SET EXERCISE:
Take the data below and write out exactly the lines from the one with "Write part 2" through the one with "tag(link(name, me, mat), label, cat)"; omit every other line.

GIVEN RECORDS:
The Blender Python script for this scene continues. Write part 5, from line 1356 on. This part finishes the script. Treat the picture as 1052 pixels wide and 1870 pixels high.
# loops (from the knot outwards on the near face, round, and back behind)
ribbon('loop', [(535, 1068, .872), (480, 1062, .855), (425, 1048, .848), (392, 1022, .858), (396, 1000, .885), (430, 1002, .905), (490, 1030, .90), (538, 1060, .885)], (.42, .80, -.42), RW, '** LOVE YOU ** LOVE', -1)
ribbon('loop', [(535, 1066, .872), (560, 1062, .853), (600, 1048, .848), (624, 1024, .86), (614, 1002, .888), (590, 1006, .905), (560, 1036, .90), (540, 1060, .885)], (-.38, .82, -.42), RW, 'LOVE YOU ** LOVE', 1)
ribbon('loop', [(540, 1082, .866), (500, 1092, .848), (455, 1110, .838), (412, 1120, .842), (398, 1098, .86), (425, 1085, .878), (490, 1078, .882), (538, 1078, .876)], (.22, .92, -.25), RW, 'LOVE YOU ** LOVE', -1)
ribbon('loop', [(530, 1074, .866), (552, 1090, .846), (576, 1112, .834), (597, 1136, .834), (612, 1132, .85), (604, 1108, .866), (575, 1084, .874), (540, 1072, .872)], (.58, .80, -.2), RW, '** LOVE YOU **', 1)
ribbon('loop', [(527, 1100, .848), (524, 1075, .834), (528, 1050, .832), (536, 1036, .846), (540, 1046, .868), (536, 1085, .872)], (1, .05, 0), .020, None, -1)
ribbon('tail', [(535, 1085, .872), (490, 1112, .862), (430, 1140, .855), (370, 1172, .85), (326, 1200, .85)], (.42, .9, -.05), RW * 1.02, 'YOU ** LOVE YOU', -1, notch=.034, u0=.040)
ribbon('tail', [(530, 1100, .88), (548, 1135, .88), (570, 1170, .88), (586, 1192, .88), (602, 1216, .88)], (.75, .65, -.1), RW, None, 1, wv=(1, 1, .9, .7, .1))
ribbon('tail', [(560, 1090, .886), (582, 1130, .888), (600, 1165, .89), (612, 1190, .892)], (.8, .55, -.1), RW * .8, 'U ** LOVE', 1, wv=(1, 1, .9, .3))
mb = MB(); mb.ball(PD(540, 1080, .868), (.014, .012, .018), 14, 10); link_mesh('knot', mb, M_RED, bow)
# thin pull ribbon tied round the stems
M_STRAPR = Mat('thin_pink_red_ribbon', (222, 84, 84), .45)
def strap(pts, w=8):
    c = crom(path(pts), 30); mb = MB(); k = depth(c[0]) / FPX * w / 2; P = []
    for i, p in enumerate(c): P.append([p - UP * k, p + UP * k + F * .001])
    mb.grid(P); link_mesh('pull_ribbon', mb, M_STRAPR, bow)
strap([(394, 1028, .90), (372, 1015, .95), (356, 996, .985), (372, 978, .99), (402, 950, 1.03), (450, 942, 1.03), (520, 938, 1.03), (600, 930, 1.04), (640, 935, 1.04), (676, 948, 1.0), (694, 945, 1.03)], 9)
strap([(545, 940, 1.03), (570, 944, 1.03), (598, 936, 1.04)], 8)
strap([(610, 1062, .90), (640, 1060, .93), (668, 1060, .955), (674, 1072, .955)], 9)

--

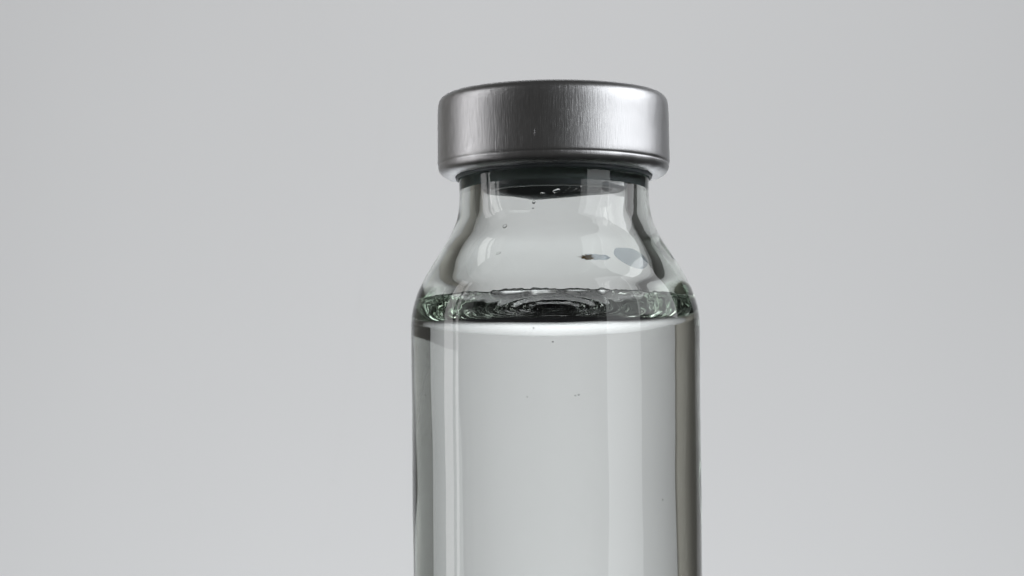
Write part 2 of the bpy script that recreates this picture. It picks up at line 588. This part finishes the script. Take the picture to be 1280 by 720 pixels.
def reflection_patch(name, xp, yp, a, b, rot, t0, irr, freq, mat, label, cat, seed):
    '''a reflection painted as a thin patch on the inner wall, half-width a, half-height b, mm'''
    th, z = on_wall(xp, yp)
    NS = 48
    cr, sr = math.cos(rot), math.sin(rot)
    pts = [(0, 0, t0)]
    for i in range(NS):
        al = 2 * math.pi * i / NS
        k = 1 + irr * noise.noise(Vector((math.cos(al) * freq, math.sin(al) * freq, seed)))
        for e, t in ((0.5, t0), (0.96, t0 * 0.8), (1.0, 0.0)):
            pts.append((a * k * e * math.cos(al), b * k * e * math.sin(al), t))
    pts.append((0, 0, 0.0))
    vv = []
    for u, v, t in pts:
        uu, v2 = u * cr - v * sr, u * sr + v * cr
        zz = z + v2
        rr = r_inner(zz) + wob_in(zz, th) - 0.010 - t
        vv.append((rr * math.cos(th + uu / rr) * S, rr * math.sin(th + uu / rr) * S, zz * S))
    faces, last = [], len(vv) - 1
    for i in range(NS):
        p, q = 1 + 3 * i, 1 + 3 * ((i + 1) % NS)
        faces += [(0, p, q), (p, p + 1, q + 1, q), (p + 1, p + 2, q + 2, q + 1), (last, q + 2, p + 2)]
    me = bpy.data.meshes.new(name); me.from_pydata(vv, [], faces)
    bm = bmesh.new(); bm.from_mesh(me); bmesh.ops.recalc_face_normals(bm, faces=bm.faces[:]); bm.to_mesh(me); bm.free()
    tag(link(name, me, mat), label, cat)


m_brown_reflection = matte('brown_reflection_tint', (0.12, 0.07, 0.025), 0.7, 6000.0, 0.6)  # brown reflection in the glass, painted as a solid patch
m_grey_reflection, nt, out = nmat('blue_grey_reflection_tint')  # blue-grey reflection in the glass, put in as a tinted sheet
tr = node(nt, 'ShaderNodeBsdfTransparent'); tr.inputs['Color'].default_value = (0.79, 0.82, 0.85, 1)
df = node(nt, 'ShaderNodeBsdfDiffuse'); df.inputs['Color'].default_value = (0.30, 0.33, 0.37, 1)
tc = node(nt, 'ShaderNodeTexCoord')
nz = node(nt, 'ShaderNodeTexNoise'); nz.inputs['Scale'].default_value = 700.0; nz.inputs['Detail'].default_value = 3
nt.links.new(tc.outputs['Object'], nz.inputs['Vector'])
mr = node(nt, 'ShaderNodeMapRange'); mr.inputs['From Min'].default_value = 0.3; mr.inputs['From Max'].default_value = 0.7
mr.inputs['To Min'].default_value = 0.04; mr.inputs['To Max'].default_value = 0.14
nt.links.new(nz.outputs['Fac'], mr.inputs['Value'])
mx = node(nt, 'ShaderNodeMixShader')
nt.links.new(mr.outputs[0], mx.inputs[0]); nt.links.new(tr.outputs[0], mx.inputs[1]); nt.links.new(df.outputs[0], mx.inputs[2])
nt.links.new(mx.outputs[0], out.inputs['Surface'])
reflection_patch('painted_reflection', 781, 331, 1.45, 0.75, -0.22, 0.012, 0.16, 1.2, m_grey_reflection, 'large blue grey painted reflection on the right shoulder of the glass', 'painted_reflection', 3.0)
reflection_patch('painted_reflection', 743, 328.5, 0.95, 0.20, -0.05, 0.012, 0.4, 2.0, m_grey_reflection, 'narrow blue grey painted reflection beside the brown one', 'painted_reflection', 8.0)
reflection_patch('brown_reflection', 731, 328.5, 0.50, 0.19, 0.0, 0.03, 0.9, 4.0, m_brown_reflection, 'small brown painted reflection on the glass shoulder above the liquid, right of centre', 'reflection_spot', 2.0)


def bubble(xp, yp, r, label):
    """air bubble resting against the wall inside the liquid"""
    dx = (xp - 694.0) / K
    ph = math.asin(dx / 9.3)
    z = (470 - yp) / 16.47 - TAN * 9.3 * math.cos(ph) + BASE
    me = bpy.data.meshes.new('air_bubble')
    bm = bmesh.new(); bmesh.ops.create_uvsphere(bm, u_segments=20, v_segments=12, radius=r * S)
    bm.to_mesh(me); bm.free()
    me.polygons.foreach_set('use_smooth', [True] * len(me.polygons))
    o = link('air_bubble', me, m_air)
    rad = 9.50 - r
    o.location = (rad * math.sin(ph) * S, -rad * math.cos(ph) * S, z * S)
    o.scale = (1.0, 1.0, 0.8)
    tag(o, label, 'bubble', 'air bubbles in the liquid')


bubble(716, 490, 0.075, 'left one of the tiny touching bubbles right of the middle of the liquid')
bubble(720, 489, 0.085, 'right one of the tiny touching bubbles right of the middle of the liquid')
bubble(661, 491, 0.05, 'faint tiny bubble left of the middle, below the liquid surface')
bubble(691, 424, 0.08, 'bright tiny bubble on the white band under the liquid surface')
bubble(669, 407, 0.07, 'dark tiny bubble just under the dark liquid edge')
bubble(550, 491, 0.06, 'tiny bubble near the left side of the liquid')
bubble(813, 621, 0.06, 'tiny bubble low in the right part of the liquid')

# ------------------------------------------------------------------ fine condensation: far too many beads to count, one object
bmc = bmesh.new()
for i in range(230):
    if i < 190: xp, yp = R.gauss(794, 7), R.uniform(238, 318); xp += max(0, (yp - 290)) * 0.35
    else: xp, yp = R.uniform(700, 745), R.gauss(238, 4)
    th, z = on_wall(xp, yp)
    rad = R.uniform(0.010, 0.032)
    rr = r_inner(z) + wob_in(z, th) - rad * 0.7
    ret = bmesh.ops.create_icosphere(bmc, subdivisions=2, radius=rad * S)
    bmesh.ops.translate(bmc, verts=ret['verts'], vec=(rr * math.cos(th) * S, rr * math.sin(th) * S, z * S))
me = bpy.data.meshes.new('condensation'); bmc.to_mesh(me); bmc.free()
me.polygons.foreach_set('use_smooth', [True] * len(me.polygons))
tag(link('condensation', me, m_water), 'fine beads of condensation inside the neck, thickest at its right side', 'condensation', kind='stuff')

SOLVED PROBLEM:
Write part 2 of the bpy script that recreates this picture. It picks up at line 588. This part finishes the script. Take the picture to be 1280 by 720 pixels.
def reflection_patch(name, xp, yp, a, b, rot, t0, irr, freq, mat, label, cat, seed):
    '''a reflection painted as a thin patch on the inner wall, half-width a, half-height b, mm'''
    th, z = on_wall(xp, yp)
    NS = 48
    cr, sr = math.cos(rot), math.sin(rot)
    pts = [(0, 0, t0)]
    for i in range(NS):
        al = 2 * math.pi * i / NS
        k = 1 + irr * noise.noise(Vector((math.cos(al) * freq, math.sin(al) * freq, seed)))
        for e, t in ((0.5, t0), (0.96, t0 * 0.8), (1.0, 0.0)):
            pts.append((a * k * e * math.cos(al), b * k * e * math.sin(al), t))
    pts.append((0, 0, 0.0))
    vv = []
    for u, v, t in pts:
        uu, v2 = u * cr - v * sr, u * sr + v * cr
        zz = z + v2
        rr = r_inner(zz) + wob_in(zz, th) - 0.010 - t
        vv.append((rr * math.cos(th + uu / rr) * S, rr * math.sin(th + uu / rr) * S, zz * S))
    faces, last = [], len(vv) - 1
    for i in range(NS):
        p, q = 1 + 3 * i, 1 + 3 * ((i + 1) % NS)
        faces += [(0, p, q), (p, p + 1, q + 1, q), (p + 1, p + 2, q + 2, q + 1), (last, q + 2, p + 2)]
    me = bpy.data.meshes.new(name); me.from_pydata(vv, [], faces)
    bm = bmesh.new(); bm.from_mesh(me); bmesh.ops.recalc_face_normals(bm, faces=bm.faces[:]); bm.to_mesh(me); bm.free()
    tag(link(name, me, mat), label, cat)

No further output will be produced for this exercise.